- Records for this exercise
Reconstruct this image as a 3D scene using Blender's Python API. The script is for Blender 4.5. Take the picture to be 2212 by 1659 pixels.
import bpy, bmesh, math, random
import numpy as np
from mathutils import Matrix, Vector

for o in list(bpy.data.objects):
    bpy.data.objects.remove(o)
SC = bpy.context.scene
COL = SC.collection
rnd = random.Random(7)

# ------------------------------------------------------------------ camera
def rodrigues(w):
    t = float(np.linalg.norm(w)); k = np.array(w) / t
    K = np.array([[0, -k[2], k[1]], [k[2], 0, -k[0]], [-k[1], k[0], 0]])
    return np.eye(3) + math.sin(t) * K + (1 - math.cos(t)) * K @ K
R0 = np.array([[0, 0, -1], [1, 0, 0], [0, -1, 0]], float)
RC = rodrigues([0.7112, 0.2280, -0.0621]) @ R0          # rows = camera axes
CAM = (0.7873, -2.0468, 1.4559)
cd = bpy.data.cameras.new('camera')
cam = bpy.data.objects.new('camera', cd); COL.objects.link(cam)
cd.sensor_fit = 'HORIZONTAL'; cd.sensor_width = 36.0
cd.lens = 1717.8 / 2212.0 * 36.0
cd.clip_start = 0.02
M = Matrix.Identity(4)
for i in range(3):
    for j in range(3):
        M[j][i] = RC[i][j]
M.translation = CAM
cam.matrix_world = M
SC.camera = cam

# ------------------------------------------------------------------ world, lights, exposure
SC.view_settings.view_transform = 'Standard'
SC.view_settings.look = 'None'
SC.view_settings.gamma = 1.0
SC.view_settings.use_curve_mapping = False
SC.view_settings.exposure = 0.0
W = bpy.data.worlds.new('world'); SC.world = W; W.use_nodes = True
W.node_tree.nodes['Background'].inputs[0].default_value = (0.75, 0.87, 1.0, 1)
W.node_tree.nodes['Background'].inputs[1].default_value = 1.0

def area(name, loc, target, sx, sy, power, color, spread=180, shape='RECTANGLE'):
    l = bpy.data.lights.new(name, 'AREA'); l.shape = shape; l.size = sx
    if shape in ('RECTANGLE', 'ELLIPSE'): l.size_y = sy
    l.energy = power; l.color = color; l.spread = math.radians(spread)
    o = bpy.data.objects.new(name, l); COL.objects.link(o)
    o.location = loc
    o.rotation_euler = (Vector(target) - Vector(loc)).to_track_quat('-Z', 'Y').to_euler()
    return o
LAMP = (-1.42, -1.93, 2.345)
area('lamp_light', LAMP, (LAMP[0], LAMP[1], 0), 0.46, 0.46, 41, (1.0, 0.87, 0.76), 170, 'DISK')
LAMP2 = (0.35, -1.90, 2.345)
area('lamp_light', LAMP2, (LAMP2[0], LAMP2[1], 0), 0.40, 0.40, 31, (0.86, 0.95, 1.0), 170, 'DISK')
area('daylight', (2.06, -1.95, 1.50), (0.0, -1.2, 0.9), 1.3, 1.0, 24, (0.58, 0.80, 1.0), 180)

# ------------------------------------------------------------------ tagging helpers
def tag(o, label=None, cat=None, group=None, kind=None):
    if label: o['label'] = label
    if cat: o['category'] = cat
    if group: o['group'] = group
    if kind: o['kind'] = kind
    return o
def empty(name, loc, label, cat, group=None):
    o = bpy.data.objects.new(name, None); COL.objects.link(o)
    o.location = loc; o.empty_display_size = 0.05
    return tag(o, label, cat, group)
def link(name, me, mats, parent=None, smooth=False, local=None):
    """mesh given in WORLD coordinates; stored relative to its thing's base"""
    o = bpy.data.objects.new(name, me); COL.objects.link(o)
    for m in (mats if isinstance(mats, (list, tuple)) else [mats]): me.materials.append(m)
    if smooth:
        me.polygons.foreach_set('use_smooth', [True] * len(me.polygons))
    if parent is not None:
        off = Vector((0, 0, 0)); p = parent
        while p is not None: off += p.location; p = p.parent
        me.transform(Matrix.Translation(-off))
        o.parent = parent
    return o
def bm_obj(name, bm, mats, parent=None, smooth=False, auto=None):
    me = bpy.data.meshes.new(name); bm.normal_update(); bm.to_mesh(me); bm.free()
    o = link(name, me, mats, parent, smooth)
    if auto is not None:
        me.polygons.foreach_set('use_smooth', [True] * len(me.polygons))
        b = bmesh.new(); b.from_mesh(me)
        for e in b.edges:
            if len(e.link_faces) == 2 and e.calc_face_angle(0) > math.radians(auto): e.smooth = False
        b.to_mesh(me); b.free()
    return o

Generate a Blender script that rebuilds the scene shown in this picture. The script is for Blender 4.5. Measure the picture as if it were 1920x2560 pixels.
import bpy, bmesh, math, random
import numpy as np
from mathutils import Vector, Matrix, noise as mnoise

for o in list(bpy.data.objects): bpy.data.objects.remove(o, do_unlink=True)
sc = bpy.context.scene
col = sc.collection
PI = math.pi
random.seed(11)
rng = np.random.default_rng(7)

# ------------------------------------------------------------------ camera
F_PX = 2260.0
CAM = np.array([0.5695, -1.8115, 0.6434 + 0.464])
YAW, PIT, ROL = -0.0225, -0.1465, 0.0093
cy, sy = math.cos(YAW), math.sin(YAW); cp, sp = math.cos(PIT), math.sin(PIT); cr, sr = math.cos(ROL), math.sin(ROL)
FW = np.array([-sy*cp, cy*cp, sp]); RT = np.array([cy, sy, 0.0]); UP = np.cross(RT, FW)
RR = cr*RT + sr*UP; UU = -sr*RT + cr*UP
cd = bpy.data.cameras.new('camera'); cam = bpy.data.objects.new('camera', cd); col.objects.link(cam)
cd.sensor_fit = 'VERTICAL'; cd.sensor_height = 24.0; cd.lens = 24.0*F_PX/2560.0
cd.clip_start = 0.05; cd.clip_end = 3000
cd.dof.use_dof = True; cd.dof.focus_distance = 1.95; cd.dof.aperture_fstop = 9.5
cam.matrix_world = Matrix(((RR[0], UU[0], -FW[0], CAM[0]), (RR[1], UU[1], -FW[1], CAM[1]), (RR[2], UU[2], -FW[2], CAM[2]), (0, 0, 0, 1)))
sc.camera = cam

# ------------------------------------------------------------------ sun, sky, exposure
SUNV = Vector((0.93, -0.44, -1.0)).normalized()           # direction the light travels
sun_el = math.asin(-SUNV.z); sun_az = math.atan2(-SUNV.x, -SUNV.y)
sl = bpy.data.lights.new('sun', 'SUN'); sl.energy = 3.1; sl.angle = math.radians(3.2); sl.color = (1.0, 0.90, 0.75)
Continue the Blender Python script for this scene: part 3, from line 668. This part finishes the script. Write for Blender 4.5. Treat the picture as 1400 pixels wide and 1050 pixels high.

- Task details
Repeat the entries shown above, every one, word for word.

- Answer below
Reconstruct this image as a 3D scene using Blender's Python API. The script is for Blender 4.5. Take the picture to be 2212 by 1659 pixels.
import bpy, bmesh, math, random
import numpy as np
from mathutils import Matrix, Vector

for o in list(bpy.data.objects):
    bpy.data.objects.remove(o)
SC = bpy.context.scene
COL = SC.collection
rnd = random.Random(7)

# ------------------------------------------------------------------ camera
def rodrigues(w):
    t = float(np.linalg.norm(w)); k = np.array(w) / t
    K = np.array([[0, -k[2], k[1]], [k[2], 0, -k[0]], [-k[1], k[0], 0]])
    return np.eye(3) + math.sin(t) * K + (1 - math.cos(t)) * K @ K
R0 = np.array([[0, 0, -1], [1, 0, 0], [0, -1, 0]], float)
RC = rodrigues([0.7112, 0.2280, -0.0621]) @ R0          # rows = camera axes
CAM = (0.7873, -2.0468, 1.4559)
cd = bpy.data.cameras.new('camera')
cam = bpy.data.objects.new('camera', cd); COL.objects.link(cam)
cd.sensor_fit = 'HORIZONTAL'; cd.sensor_width = 36.0
cd.lens = 1717.8 / 2212.0 * 36.0
cd.clip_start = 0.02
M = Matrix.Identity(4)
for i in range(3):
    for j in range(3):
        M[j][i] = RC[i][j]
M.translation = CAM
cam.matrix_world = M
SC.camera = cam

# ------------------------------------------------------------------ world, lights, exposure
SC.view_settings.view_transform = 'Standard'
SC.view_settings.look = 'None'
SC.view_settings.gamma = 1.0
SC.view_settings.use_curve_mapping = False
SC.view_settings.exposure = 0.0
W = bpy.data.worlds.new('world'); SC.world = W; W.use_nodes = True
W.node_tree.nodes['Background'].inputs[0].default_value = (0.75, 0.87, 1.0, 1)
W.node_tree.nodes['Background'].inputs[1].default_value = 1.0

def area(name, loc, target, sx, sy, power, color, spread=180, shape='RECTANGLE'):
    l = bpy.data.lights.new(name, 'AREA'); l.shape = shape; l.size = sx
    if shape in ('RECTANGLE', 'ELLIPSE'): l.size_y = sy
    l.energy = power; l.color = color; l.spread = math.radians(spread)
    o = bpy.data.objects.new(name, l); COL.objects.link(o)
    o.location = loc
    o.rotation_euler = (Vector(target) - Vector(loc)).to_track_quat('-Z', 'Y').to_euler()
    return o
LAMP = (-1.42, -1.93, 2.345)
area('lamp_light', LAMP, (LAMP[0], LAMP[1], 0), 0.46, 0.46, 41, (1.0, 0.87, 0.76), 170, 'DISK')
LAMP2 = (0.35, -1.90, 2.345)
area('lamp_light', LAMP2, (LAMP2[0], LAMP2[1], 0), 0.40, 0.40, 31, (0.86, 0.95, 1.0), 170, 'DISK')
area('daylight', (2.06, -1.95, 1.50), (0.0, -1.2, 0.9), 1.3, 1.0, 24, (0.58, 0.80, 1.0), 180)

# ------------------------------------------------------------------ tagging helpers
def tag(o, label=None, cat=None, group=None, kind=None):
    if label: o['label'] = label
    if cat: o['category'] = cat
    if group: o['group'] = group
    if kind: o['kind'] = kind
    return o
def empty(name, loc, label, cat, group=None):
    o = bpy.data.objects.new(name, None); COL.objects.link(o)
    o.location = loc; o.empty_display_size = 0.05
    return tag(o, label, cat, group)
def link(name, me, mats, parent=None, smooth=False, local=None):
    """mesh given in WORLD coordinates; stored relative to its thing's base"""
    o = bpy.data.objects.new(name, me); COL.objects.link(o)
    for m in (mats if isinstance(mats, (list, tuple)) else [mats]): me.materials.append(m)
    if smooth:
        me.polygons.foreach_set('use_smooth', [True] * len(me.polygons))
    if parent is not None:
        off = Vector((0, 0, 0)); p = parent
        while p is not None: off += p.location; p = p.parent
        me.transform(Matrix.Translation(-off))
        o.parent = parent
    return o
def bm_obj(name, bm, mats, parent=None, smooth=False, auto=None):
    me = bpy.data.meshes.new(name); bm.normal_update(); bm.to_mesh(me); bm.free()
    o = link(name, me, mats, parent, smooth)
    if auto is not None:
        me.polygons.foreach_set('use_smooth', [True] * len(me.polygons))
        b = bmesh.new(); b.from_mesh(me)
        for e in b.edges:
            if len(e.link_faces) == 2 and e.calc_face_angle(0) > math.radians(auto): e.smooth = False
        b.to_mesh(me); b.free()
    return o

Generate a Blender script that rebuilds the scene shown in this picture. The script is for Blender 4.5. Measure the picture as if it were 1920x2560 pixels.
import bpy, bmesh, math, random
import numpy as np
from mathutils import Vector, Matrix, noise as mnoise

for o in list(bpy.data.objects): bpy.data.objects.remove(o, do_unlink=True)
sc = bpy.context.scene
col = sc.collection
PI = math.pi
random.seed(11)
rng = np.random.default_rng(7)

# ------------------------------------------------------------------ camera
F_PX = 2260.0
CAM = np.array([0.5695, -1.8115, 0.6434 + 0.464])
YAW, PIT, ROL = -0.0225, -0.1465, 0.0093
cy, sy = math.cos(YAW), math.sin(YAW); cp, sp = math.cos(PIT), math.sin(PIT); cr, sr = math.cos(ROL), math.sin(ROL)
FW = np.array([-sy*cp, cy*cp, sp]); RT = np.array([cy, sy, 0.0]); UP = np.cross(RT, FW)
RR = cr*RT + sr*UP; UU = -sr*RT + cr*UP
cd = bpy.data.cameras.new('camera'); cam = bpy.data.objects.new('camera', cd); col.objects.link(cam)
cd.sensor_fit = 'VERTICAL'; cd.sensor_height = 24.0; cd.lens = 24.0*F_PX/2560.0
cd.clip_start = 0.05; cd.clip_end = 3000
cd.dof.use_dof = True; cd.dof.focus_distance = 1.95; cd.dof.aperture_fstop = 9.5
cam.matrix_world = Matrix(((RR[0], UU[0], -FW[0], CAM[0]), (RR[1], UU[1], -FW[1], CAM[1]), (RR[2], UU[2], -FW[2], CAM[2]), (0, 0, 0, 1)))
sc.camera = cam

# ------------------------------------------------------------------ sun, sky, exposure
SUNV = Vector((0.93, -0.44, -1.0)).normalized()           # direction the light travels
sun_el = math.asin(-SUNV.z); sun_az = math.atan2(-SUNV.x, -SUNV.y)
sl = bpy.data.lights.new('sun', 'SUN'); sl.energy = 3.1; sl.angle = math.radians(3.2); sl.color = (1.0, 0.90, 0.75)
Continue the Blender Python script for this scene: part 3, from line 668. This part finishes the script. Write for Blender 4.5. Treat the picture as 1400 pixels wide and 1050 pixels high.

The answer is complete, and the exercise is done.